When purchasing a patent asset, always ask whether the seller or any previous owners put any third parties on notice of infringement and, if so, ask for any and all documentation evidencing such notice (e.g., letters sent to potential licensees).

Providing third parties of notice infringement is a double-edged sword.  On the one hand, if a previous owner provided notice of infringement to a potential licensee, but the potential licensee continued to infringe, you (the new patent owner) now have a willful infringement claim against the licensee.  This significantly enhances the patent asset’s monetization potential, because a willful infringement claim enables you to earn treble damages against the licensee.

On the other hand, if the seller or any previous owner provided notice of infringement to a third party, but waited an unreasonable amount of time before bringing suit and such a delay prejudiced the potential licensee, then the licensee may raise the equitable defense of laches.  If the potential licensee prevails on its claim of laches, then you may only be entitled to post-suit damages–i.e., you may lose your six-year lookback period of damages.  This serves to undermine the patent’s monetization potential.

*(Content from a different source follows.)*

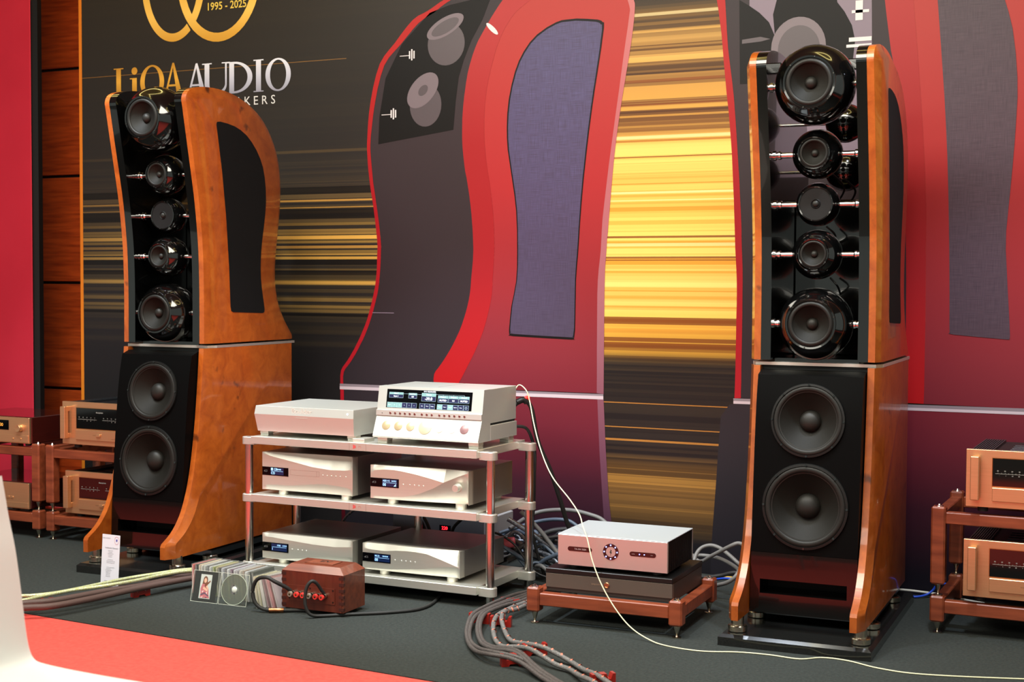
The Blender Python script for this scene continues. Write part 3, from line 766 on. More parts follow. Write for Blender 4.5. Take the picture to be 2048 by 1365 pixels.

By way of background, a presumption of laches exists when more than six years pass between the time a patent owner knew or should have known of its infringement claim against a defendant (e.g., providing notice of infringement to a third party) and the time a suit is filed.  This presumption may be rebutted if you can show the delay was reasonable or the potential licensee was not prejudiced.

Notwithstanding the above, willful infringement and laches are defendant-specific issues.  Put another way, if a willful infringement claim or laches defense exists between you a given licensee, this has no bearing regarding the issues between you and another licensee.

Hence, pay particular attention regarding whether a prior owner provided notice of infringement to a  tier I target–this can cause the asset’s monetization potential to significantly swing one way or the other.